В целом концепция Бергсона занимает свое место в ряду мифологических исследований XX века, имевших одним из истоков идеи Дюркгейма и Леви-Брюля (к этому ряду, при всем различии конкретных позиций, относятся, например, теории К.Г. Юнга, Э. Кассирера, К. Леви-Стросса и др.). «Если еще классическая этнография XIX века видела в мифах преимущественно наивный до-(и анти-) научный способ объяснения окружающего мира, объяснение, которое должно было удовлетворить “любопытство" дикаря, подавленного грозными силами природы, то новые подходы к мифу (…во многом односторонние, но во многом и более глубокие) намечены в начале века по-разному Фрейзером, Дюркгеймом и Боасом и получают законченное выражение в ритуалистическом функционализме Малиновского, в теории прелогизма первобытных, “коллективных представлений” Леви-Брюля, в логическом “символизме” Кассирера и психологическом “символизме” Юнга, в “структуральном анализе” Леви-Стросса и многих других исследованиях»[592]. Одной из наиболее плодотворных была идея о роли мифологических представлений как средстве социального контроля, инструменте поддержания социальной стабильности и сплоченности. Эта мысль разрабатывалась в XX веке в разных формах; ее сторонником был и Бергсон. В то же время элементы биологизма и утверждение об инстинктивной природе мифотворческой функции роднят его взгляды с психоаналитическими исследованиями мифологии, в частности концепцией архетипов коллективного бессознательного, выдвинутой К.Г. Юнгом (известно, что бергсоновское учение об интеллекте и инстинкте повлияло на Юнга)[593].
По Бергсону, статическая религия, как и статическая мораль, – субинтеллектуальна. Собственно динамической Бергсон считал лишь религию, провозглашенную христианскими мистиками, которую он называет сверхинтеллектуальной. Таким образом, в своей религиозной концепции он возражает против кантовской идеи «религии в пределах только разума»: обе части религии у Бергсона располагаются как раз на границах, обрисованных Кантом, поскольку одна из них доразумна, а вторая – сверхразумна.

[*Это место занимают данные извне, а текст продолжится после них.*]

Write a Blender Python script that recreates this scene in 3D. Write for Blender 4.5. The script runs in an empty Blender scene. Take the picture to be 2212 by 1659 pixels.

В статической религии Бергсон видит необходимое условие для иной, высшей формы религии. Но, как и в случае с моралью, переход от статической религии к динамической совершается посредством особого усилия, порыва, вернее совокупности порывов: промежуточные формы, сохраняя в себе существенный элемент статического, приносили с собой нечто новое, что можно ретроспективно, исходя из знания осуществившейся позже полной формы, назвать динамическим. Поэтому можно проследить, как постепенно ослабляется противоположность, существующая в сфере религии между статическим и динамическим. Прежде чем приступить к анализу собственно динамической религии, Бергсон рассматривает основные этапы предыстории христианского мистицизма, выявляя свойственные каждому из них неполноту и несовершенство. Первый этап, по его мнению, был связан с мистериями в честь Диониса, разыгрывавшимися в Древней Греции. Вообще древнегреческие мистерии, считает Бергсон, не содержали в себе ничего мистического, но в дионисиях уже появились провозвестники некоторых мистических состояний. «…Дионисийский энтузиазм нашел продолжение в орфизме, а орфизм нашел продолжение в пифагореизме; таким образом, от последнего, а возможно даже от первого, ведет свое начало платонизм» (с. 236). Последний момент этого развития – «александрийский мистицизм», или неоплатонизм. Мистицизм Плотина не был еще, по Бергсону, полным мистицизмом: хотя Плотин «доходил до экстаза, состояния, в котором душа ощущает или верит, что ощущает, присутствие Бога, будучи освещенной его светом», он, считая действие ослаблением созерцания (постоянный бергсоновский упрек в адрес Плотина), «не достиг того пункта, где при погружении созерцания в действие человеческая воля сливается с волей божественной» (с. 238).
Тот же недостаток Бергсон видит и в индийской философии, в частности в буддизме, который, включив в себя мистические элементы, однако, «не верил в эффективность человеческого действия» (с. 243)[594]. Итак, заключает он свой обзор, «ни в Греции, ни в Древней Индии не было полного мистицизма, либо потому что порыв там был недостаточен, либо потому что ему противостояли материальные обстоятельства или слишком узкая интеллектуальность» (с. 244).
Последний этап предыстории мистицизма – еврейский профетизм. Правда, Бергсон сомневается в том, что еврейских пророков можно отнести к мистикам древности: «Яхве был слишком строгим судьей, между Израилем и его Богом не было достаточно близости для того, чтобы иудаизм был мистицизмом в том смысле, как мы его определяем» (с. 259). И все же именно еврейский профетизм в наибольшей мере способствовал появлению полного мистицизма – того, который был свойствен христианским мистикам, – поскольку пророки сумели преодолеть этап чистого созерцания и проложили путь к действию, требуя справедливости «именем Бога Израиля».